Figure 7: Advanced wireless

You've seen most of these settings before, and if you can't figure out what some of them do from reading the online help or User Guide, then just leave them alone.

The MAC Address Filter feature lets you enter 40 MAC addresses of clients that will be denied or allowed access to your Wireless LAN. This is actually a wireless association control, so if you have the Prevent mode set and a wireless client's MAC address entered, not only will they be denied Internet access, but more importantly access to all your wired and wireless LAN clients.

This feature uses three different windows to view and set MAC addresses and I found it somewhat confusing to navigate. The good news is that it has a feature that shows you a list currently connected wireless clients, that you can just select and have copied to the MAC address list window. The bad news is that the list of filtered MAC addresses can be neither saved or loaded to/from a file.

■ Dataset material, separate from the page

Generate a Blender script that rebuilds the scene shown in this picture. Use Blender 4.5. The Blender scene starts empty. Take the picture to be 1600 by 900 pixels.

WEP setting from the Setup tab is straightforward. You can enter 64 or 128 bit keys either in Hexadecimal or via an alphanumeric passphrase. The passphrase method generates four different keys, which unfortunately can't be saved to a file, which would make client entry a little easier.

The main missing pieces are the ability to monitor wireless clients and information about wireless data flow or signal strength. The only way you have of knowing whether wireless clients are connected is to enable the MAC Filter list, click the Edit MAC Filter List button, then click the Wireless Client MAC List button on the window that opens. Not very handy at all.

The other thing to note is that the Wireless Bridging capabilities found in the WAP54G Access Point are not included in the router. So if wireless repeating or bridging are on you list of must-haves, you'll need to look at Buffalo Tech's WBRG54 router instead, which performs both functions.

Update 2/1/2004 Wireless bridging support for WAP54G added in Version 2.02.2 firmware.